## [WHAT TO DO]
Find the lines holding "False" and copy them.

## [AVAILABLE RECORDS]

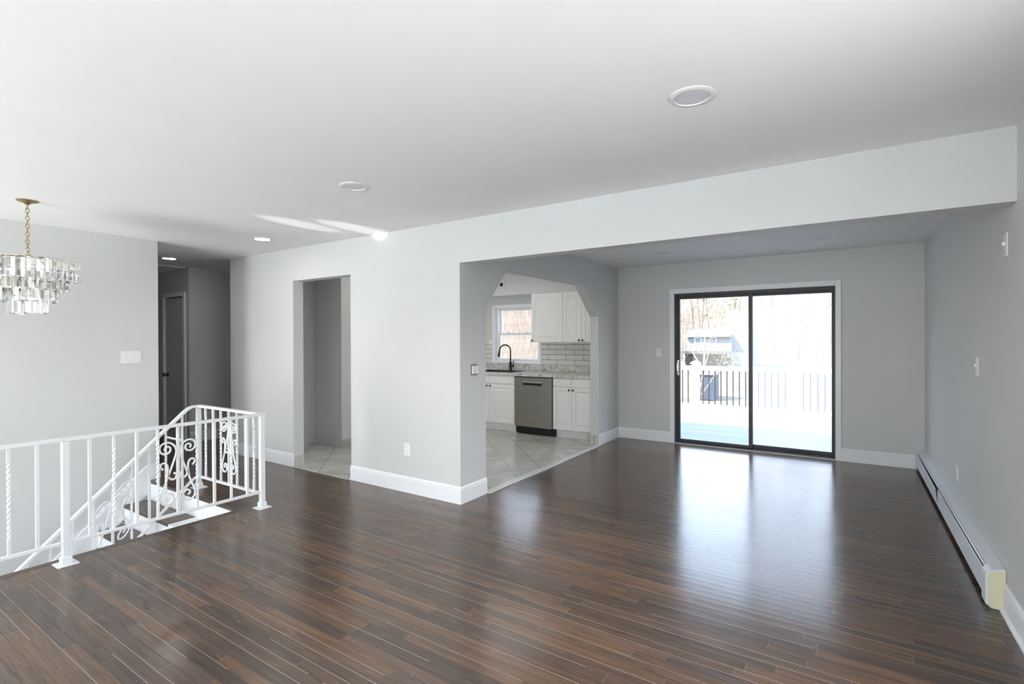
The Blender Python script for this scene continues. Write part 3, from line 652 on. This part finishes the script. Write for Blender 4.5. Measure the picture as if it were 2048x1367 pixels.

==

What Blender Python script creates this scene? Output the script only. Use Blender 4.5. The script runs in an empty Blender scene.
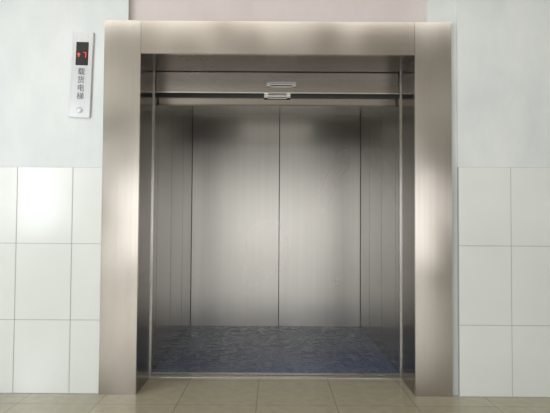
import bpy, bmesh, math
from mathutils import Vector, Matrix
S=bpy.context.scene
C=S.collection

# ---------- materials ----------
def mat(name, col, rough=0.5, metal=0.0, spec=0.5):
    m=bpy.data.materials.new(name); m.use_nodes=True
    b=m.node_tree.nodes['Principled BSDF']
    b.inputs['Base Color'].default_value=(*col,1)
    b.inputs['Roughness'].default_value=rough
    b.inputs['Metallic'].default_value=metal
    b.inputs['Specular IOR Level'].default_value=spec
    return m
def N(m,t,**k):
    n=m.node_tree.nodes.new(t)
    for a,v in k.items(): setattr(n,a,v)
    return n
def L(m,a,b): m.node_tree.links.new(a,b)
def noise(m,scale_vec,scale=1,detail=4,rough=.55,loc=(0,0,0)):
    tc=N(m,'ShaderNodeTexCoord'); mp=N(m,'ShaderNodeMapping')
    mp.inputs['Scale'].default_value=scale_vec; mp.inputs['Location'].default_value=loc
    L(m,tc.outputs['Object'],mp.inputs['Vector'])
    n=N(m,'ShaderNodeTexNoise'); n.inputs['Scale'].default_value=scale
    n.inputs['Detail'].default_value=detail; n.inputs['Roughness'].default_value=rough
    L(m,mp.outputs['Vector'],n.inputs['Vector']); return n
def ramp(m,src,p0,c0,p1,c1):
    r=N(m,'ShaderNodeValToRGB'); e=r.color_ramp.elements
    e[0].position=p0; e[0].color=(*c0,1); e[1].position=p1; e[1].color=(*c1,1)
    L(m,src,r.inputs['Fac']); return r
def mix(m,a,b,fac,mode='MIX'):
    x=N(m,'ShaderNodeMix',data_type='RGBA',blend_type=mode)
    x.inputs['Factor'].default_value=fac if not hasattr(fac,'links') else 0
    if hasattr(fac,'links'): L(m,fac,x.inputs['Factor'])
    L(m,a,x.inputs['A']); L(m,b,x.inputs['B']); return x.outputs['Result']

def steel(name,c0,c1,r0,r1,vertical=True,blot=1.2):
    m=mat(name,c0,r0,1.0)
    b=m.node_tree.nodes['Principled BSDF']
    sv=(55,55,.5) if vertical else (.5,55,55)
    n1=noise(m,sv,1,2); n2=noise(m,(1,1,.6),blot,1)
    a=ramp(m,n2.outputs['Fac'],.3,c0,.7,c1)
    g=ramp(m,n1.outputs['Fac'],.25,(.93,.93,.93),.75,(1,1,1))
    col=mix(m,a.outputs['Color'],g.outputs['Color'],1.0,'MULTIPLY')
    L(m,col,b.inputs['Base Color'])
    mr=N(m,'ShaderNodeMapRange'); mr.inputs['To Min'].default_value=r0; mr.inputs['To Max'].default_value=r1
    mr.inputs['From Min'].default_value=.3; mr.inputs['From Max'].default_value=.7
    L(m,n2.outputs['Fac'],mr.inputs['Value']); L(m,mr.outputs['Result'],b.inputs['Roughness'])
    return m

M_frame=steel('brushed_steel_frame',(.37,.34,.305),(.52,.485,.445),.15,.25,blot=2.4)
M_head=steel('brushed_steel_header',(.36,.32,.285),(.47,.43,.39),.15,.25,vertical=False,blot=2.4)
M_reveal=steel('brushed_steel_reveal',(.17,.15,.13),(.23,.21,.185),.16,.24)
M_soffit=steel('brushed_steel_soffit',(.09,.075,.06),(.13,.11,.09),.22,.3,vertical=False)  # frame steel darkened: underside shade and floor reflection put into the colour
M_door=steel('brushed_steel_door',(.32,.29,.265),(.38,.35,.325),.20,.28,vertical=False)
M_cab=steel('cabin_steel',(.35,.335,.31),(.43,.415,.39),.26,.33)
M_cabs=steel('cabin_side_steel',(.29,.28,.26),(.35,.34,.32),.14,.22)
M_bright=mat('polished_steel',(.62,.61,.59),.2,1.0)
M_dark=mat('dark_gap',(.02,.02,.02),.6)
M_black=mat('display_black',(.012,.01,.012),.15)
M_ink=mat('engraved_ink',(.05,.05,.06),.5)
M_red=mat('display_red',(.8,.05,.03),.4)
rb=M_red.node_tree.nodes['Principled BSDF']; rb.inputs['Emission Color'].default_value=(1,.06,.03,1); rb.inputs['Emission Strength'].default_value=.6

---

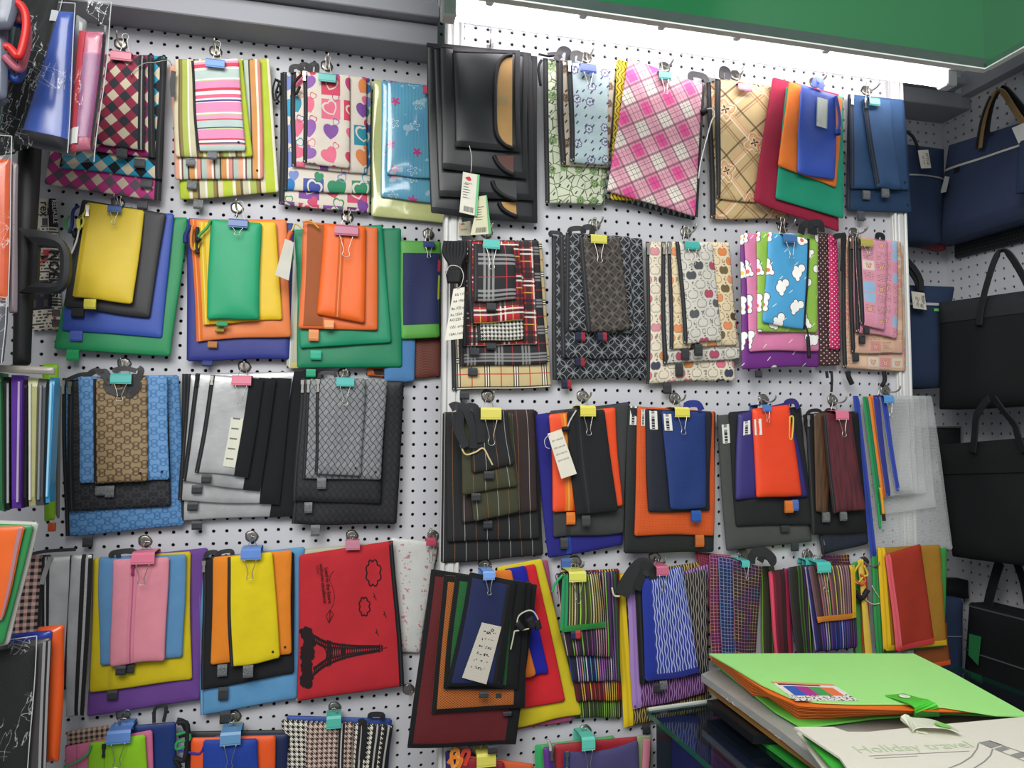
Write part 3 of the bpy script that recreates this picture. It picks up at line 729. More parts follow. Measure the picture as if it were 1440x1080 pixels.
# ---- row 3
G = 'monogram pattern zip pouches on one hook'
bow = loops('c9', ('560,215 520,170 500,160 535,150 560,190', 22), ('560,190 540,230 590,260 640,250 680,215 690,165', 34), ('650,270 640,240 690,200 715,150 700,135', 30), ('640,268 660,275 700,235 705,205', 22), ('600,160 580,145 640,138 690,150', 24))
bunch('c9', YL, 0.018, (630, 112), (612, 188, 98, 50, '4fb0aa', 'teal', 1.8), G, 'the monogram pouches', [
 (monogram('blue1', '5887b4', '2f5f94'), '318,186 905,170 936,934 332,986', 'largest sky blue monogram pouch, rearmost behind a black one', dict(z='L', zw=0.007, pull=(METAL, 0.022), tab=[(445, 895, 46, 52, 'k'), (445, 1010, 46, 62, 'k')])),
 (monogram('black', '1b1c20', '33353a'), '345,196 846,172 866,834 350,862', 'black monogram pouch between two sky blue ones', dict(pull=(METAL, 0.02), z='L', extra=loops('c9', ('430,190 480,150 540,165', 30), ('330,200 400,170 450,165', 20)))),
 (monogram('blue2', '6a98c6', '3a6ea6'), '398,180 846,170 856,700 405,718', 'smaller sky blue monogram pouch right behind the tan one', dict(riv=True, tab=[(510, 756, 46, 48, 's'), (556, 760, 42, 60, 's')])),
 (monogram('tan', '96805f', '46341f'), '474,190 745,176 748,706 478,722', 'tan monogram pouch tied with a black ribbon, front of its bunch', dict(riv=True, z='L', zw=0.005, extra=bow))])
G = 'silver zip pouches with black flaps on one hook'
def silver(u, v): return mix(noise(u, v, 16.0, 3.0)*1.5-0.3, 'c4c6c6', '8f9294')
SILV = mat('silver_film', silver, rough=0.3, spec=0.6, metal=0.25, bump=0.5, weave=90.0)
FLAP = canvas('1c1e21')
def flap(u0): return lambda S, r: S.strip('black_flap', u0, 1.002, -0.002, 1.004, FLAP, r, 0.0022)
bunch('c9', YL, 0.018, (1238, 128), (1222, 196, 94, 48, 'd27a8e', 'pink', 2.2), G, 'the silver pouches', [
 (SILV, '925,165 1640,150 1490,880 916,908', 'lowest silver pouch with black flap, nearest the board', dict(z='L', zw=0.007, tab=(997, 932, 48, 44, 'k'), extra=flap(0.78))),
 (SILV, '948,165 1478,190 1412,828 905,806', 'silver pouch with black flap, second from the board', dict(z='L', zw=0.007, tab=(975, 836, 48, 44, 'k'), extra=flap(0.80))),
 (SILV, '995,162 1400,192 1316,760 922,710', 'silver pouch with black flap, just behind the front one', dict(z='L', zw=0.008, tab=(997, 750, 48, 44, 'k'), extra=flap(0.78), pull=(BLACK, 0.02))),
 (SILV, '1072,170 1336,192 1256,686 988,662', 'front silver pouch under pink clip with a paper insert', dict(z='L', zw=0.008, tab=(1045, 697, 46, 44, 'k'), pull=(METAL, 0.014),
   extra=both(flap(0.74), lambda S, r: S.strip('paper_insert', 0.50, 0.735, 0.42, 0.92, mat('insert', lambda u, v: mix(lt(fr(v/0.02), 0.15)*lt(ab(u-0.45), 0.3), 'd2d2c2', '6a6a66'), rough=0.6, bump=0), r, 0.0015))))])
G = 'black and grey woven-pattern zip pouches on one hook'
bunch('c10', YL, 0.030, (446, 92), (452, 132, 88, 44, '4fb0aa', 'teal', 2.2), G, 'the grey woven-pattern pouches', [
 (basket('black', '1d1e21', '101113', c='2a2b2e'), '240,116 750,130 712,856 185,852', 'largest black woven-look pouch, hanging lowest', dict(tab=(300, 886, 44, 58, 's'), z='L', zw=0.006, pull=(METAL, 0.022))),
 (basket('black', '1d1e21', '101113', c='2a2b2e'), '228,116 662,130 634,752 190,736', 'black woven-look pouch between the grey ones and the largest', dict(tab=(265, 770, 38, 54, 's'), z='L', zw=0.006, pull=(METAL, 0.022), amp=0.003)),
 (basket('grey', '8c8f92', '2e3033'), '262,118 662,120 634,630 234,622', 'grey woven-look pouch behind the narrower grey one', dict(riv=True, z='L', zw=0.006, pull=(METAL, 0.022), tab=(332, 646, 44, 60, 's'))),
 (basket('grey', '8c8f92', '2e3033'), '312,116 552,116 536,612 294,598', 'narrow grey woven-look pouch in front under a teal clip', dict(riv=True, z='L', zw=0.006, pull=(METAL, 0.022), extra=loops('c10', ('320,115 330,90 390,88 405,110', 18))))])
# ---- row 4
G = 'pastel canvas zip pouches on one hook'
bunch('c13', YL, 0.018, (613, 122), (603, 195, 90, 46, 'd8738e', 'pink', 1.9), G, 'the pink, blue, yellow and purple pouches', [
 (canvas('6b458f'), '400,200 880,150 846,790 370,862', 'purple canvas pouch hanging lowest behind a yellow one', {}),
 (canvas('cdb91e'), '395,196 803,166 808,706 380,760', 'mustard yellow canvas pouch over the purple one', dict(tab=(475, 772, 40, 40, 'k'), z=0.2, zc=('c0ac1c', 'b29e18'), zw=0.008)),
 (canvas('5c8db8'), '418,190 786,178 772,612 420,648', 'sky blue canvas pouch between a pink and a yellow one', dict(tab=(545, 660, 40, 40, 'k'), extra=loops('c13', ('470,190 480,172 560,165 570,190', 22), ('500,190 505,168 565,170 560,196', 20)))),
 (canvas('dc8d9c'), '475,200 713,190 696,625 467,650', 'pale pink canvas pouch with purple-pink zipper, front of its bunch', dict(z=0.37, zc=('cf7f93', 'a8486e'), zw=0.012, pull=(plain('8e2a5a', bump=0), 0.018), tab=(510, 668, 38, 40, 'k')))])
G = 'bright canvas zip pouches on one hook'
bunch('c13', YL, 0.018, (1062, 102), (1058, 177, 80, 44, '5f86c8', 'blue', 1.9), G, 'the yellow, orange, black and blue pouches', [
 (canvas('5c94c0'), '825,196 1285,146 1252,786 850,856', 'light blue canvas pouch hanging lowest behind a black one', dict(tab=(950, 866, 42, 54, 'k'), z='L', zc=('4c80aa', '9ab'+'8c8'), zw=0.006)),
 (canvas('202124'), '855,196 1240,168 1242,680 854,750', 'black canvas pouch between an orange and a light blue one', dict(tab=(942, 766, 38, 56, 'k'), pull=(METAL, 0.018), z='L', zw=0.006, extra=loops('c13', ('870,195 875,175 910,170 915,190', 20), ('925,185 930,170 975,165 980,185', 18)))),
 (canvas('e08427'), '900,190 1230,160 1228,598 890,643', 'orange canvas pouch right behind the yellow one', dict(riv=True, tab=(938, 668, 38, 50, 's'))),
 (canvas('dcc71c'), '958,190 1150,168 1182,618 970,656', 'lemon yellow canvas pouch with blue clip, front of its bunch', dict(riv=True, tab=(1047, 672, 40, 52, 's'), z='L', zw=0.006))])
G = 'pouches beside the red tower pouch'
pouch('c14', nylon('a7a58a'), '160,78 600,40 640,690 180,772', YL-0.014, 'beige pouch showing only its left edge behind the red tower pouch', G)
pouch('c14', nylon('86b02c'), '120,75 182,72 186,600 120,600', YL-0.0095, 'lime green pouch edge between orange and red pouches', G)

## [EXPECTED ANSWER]
M_head=steel('brushed_steel_header',(.36,.32,.285),(.47,.43,.39),.15,.25,vertical=False,blot=2.4)
M_soffit=steel('brushed_steel_soffit',(.09,.075,.06),(.13,.11,.09),.22,.3,vertical=False)  # frame steel darkened: underside shade and floor reflection put into the colour
M_door=steel('brushed_steel_door',(.32,.29,.265),(.38,.35,.325),.20,.28,vertical=False)